==== Source data

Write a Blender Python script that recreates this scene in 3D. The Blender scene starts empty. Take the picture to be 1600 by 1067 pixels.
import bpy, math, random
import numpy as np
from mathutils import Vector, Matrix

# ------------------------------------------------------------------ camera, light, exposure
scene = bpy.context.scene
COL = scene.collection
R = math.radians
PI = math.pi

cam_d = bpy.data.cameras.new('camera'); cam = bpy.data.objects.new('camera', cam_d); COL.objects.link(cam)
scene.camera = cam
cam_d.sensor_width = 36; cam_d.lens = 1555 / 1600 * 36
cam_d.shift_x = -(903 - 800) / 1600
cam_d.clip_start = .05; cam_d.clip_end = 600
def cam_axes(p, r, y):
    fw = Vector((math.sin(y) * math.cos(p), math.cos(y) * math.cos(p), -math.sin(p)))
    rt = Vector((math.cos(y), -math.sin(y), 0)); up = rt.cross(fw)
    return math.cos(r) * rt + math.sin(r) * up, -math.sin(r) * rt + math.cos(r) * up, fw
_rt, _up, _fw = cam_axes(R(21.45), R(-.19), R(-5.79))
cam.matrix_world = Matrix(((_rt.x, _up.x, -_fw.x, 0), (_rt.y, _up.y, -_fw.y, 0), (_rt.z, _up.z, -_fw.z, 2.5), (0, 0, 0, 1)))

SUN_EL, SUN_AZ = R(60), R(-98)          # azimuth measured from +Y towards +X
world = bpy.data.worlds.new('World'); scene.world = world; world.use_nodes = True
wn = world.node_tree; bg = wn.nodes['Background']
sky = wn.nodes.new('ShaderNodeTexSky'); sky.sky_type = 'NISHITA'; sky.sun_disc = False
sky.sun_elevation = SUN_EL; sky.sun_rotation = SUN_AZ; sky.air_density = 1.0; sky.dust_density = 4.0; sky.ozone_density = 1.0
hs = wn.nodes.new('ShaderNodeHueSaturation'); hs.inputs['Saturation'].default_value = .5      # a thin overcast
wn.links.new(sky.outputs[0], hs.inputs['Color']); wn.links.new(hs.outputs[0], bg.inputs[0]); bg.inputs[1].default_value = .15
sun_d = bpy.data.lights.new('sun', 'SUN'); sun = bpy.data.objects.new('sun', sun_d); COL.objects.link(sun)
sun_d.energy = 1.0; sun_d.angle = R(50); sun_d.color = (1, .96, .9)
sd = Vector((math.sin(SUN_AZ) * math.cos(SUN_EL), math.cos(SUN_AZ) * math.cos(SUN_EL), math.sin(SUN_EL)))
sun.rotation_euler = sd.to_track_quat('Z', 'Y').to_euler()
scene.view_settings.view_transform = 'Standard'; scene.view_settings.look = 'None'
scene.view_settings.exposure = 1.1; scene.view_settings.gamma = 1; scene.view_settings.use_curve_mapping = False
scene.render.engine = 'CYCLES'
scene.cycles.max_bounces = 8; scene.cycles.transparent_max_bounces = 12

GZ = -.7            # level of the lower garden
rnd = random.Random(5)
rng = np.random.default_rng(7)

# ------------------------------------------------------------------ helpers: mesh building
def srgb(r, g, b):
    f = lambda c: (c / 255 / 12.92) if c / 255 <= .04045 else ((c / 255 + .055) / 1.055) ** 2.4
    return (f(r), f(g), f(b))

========

Without changing a word, restate the whole listing.

Write a Blender Python script that recreates this scene in 3D. The Blender scene starts empty. Take the picture to be 1600 by 1067 pixels.
import bpy, math, random
import numpy as np
from mathutils import Vector, Matrix

# ------------------------------------------------------------------ camera, light, exposure
scene = bpy.context.scene
COL = scene.collection
R = math.radians
PI = math.pi

cam_d = bpy.data.cameras.new('camera'); cam = bpy.data.objects.new('camera', cam_d); COL.objects.link(cam)
scene.camera = cam
cam_d.sensor_width = 36; cam_d.lens = 1555 / 1600 * 36
cam_d.shift_x = -(903 - 800) / 1600
cam_d.clip_start = .05; cam_d.clip_end = 600
def cam_axes(p, r, y):
    fw = Vector((math.sin(y) * math.cos(p), math.cos(y) * math.cos(p), -math.sin(p)))
    rt = Vector((math.cos(y), -math.sin(y), 0)); up = rt.cross(fw)
    return math.cos(r) * rt + math.sin(r) * up, -math.sin(r) * rt + math.cos(r) * up, fw
_rt, _up, _fw = cam_axes(R(21.45), R(-.19), R(-5.79))
cam.matrix_world = Matrix(((_rt.x, _up.x, -_fw.x, 0), (_rt.y, _up.y, -_fw.y, 0), (_rt.z, _up.z, -_fw.z, 2.5), (0, 0, 0, 1)))

SUN_EL, SUN_AZ = R(60), R(-98)          # azimuth measured from +Y towards +X
world = bpy.data.worlds.new('World'); scene.world = world; world.use_nodes = True
wn = world.node_tree; bg = wn.nodes['Background']
sky = wn.nodes.new('ShaderNodeTexSky'); sky.sky_type = 'NISHITA'; sky.sun_disc = False
sky.sun_elevation = SUN_EL; sky.sun_rotation = SUN_AZ; sky.air_density = 1.0; sky.dust_density = 4.0; sky.ozone_density = 1.0
hs = wn.nodes.new('ShaderNodeHueSaturation'); hs.inputs['Saturation'].default_value = .5      # a thin overcast
wn.links.new(sky.outputs[0], hs.inputs['Color']); wn.links.new(hs.outputs[0], bg.inputs[0]); bg.inputs[1].default_value = .15
sun_d = bpy.data.lights.new('sun', 'SUN'); sun = bpy.data.objects.new('sun', sun_d); COL.objects.link(sun)
sun_d.energy = 1.0; sun_d.angle = R(50); sun_d.color = (1, .96, .9)
sd = Vector((math.sin(SUN_AZ) * math.cos(SUN_EL), math.cos(SUN_AZ) * math.cos(SUN_EL), math.sin(SUN_EL)))
sun.rotation_euler = sd.to_track_quat('Z', 'Y').to_euler()
scene.view_settings.view_transform = 'Standard'; scene.view_settings.look = 'None'
scene.view_settings.exposure = 1.1; scene.view_settings.gamma = 1; scene.view_settings.use_curve_mapping = False
scene.render.engine = 'CYCLES'
scene.cycles.max_bounces = 8; scene.cycles.transparent_max_bounces = 12

GZ = -.7            # level of the lower garden
rnd = random.Random(5)
rng = np.random.default_rng(7)

# ------------------------------------------------------------------ helpers: mesh building
def srgb(r, g, b):
    f = lambda c: (c / 255 / 12.92) if c / 255 <= .04045 else ((c / 255 + .055) / 1.055) ** 2.4
    return (f(r), f(g), f(b))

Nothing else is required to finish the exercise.